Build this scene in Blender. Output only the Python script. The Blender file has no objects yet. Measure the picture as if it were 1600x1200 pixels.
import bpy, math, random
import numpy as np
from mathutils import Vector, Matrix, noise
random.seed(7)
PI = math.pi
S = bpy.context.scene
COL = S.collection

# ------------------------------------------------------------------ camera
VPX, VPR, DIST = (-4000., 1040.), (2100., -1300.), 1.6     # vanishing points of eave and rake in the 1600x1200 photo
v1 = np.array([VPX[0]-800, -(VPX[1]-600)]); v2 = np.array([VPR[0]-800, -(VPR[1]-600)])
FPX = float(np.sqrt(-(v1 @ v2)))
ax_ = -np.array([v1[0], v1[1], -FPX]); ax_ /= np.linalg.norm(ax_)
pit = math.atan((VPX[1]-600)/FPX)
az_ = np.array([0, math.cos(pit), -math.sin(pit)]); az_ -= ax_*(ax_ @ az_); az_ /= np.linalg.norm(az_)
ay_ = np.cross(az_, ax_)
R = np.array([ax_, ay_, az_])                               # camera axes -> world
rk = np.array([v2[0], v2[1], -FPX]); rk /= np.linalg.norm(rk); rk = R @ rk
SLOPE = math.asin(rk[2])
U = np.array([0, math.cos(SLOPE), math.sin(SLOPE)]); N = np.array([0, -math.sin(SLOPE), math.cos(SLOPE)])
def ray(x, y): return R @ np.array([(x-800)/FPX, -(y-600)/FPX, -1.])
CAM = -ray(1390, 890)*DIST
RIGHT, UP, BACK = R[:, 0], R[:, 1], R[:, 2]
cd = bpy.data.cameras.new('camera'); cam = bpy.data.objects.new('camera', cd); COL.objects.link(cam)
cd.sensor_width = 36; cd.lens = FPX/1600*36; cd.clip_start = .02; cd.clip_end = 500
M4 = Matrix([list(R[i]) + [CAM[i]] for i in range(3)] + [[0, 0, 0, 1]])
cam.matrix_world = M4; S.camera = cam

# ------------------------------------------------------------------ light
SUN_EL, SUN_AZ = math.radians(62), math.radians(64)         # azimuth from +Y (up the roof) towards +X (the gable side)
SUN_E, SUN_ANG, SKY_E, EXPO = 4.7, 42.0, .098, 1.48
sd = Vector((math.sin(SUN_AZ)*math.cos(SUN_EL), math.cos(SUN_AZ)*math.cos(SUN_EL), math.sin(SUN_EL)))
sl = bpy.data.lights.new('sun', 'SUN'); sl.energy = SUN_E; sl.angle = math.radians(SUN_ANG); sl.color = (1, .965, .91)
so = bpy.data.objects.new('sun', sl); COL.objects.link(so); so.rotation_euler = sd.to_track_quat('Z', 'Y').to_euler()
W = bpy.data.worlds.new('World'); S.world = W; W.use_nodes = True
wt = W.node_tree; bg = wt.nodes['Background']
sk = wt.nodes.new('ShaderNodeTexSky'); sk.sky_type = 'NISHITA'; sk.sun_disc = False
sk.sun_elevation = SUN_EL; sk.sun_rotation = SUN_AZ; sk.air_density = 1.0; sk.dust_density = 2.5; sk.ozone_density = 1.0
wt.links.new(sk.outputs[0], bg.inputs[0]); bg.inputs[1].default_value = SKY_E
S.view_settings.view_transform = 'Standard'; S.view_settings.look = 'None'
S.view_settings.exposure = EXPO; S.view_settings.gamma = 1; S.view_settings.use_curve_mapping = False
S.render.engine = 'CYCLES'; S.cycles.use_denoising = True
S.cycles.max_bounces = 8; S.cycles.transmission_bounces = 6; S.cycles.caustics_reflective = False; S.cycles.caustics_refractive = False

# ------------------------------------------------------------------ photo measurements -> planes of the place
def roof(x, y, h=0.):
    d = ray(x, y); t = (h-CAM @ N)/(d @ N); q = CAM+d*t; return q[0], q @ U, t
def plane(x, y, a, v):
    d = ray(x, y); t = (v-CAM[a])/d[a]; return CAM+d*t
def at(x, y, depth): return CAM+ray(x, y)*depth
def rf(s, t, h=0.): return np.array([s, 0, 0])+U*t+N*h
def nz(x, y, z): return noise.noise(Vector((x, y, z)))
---
Give an exact repetition of all the material.

**OUTPUT BELOW:**
Build this scene in Blender. Output only the Python script. The Blender file has no objects yet. Measure the picture as if it were 1600x1200 pixels.
import bpy, math, random
import numpy as np
from mathutils import Vector, Matrix, noise
random.seed(7)
PI = math.pi
S = bpy.context.scene
COL = S.collection

# ------------------------------------------------------------------ camera
VPX, VPR, DIST = (-4000., 1040.), (2100., -1300.), 1.6     # vanishing points of eave and rake in the 1600x1200 photo
v1 = np.array([VPX[0]-800, -(VPX[1]-600)]); v2 = np.array([VPR[0]-800, -(VPR[1]-600)])
FPX = float(np.sqrt(-(v1 @ v2)))
ax_ = -np.array([v1[0], v1[1], -FPX]); ax_ /= np.linalg.norm(ax_)
pit = math.atan((VPX[1]-600)/FPX)
az_ = np.array([0, math.cos(pit), -math.sin(pit)]); az_ -= ax_*(ax_ @ az_); az_ /= np.linalg.norm(az_)
ay_ = np.cross(az_, ax_)
R = np.array([ax_, ay_, az_])                               # camera axes -> world
rk = np.array([v2[0], v2[1], -FPX]); rk /= np.linalg.norm(rk); rk = R @ rk
SLOPE = math.asin(rk[2])
U = np.array([0, math.cos(SLOPE), math.sin(SLOPE)]); N = np.array([0, -math.sin(SLOPE), math.cos(SLOPE)])
def ray(x, y): return R @ np.array([(x-800)/FPX, -(y-600)/FPX, -1.])
CAM = -ray(1390, 890)*DIST
RIGHT, UP, BACK = R[:, 0], R[:, 1], R[:, 2]
cd = bpy.data.cameras.new('camera'); cam = bpy.data.objects.new('camera', cd); COL.objects.link(cam)
cd.sensor_width = 36; cd.lens = FPX/1600*36; cd.clip_start = .02; cd.clip_end = 500
M4 = Matrix([list(R[i]) + [CAM[i]] for i in range(3)] + [[0, 0, 0, 1]])
cam.matrix_world = M4; S.camera = cam

# ------------------------------------------------------------------ light
SUN_EL, SUN_AZ = math.radians(62), math.radians(64)         # azimuth from +Y (up the roof) towards +X (the gable side)
SUN_E, SUN_ANG, SKY_E, EXPO = 4.7, 42.0, .098, 1.48
sd = Vector((math.sin(SUN_AZ)*math.cos(SUN_EL), math.cos(SUN_AZ)*math.cos(SUN_EL), math.sin(SUN_EL)))
sl = bpy.data.lights.new('sun', 'SUN'); sl.energy = SUN_E; sl.angle = math.radians(SUN_ANG); sl.color = (1, .965, .91)
so = bpy.data.objects.new('sun', sl); COL.objects.link(so); so.rotation_euler = sd.to_track_quat('Z', 'Y').to_euler()
W = bpy.data.worlds.new('World'); S.world = W; W.use_nodes = True
wt = W.node_tree; bg = wt.nodes['Background']
sk = wt.nodes.new('ShaderNodeTexSky'); sk.sky_type = 'NISHITA'; sk.sun_disc = False
sk.sun_elevation = SUN_EL; sk.sun_rotation = SUN_AZ; sk.air_density = 1.0; sk.dust_density = 2.5; sk.ozone_density = 1.0
wt.links.new(sk.outputs[0], bg.inputs[0]); bg.inputs[1].default_value = SKY_E
S.view_settings.view_transform = 'Standard'; S.view_settings.look = 'None'
S.view_settings.exposure = EXPO; S.view_settings.gamma = 1; S.view_settings.use_curve_mapping = False
S.render.engine = 'CYCLES'; S.cycles.use_denoising = True
S.cycles.max_bounces = 8; S.cycles.transmission_bounces = 6; S.cycles.caustics_reflective = False; S.cycles.caustics_refractive = False

# ------------------------------------------------------------------ photo measurements -> planes of the place
def roof(x, y, h=0.):
    d = ray(x, y); t = (h-CAM @ N)/(d @ N); q = CAM+d*t; return q[0], q @ U, t
def plane(x, y, a, v):
    d = ray(x, y); t = (v-CAM[a])/d[a]; return CAM+d*t
def at(x, y, depth): return CAM+ray(x, y)*depth
def rf(s, t, h=0.): return np.array([s, 0, 0])+U*t+N*h
def nz(x, y, z): return noise.noise(Vector((x, y, z)))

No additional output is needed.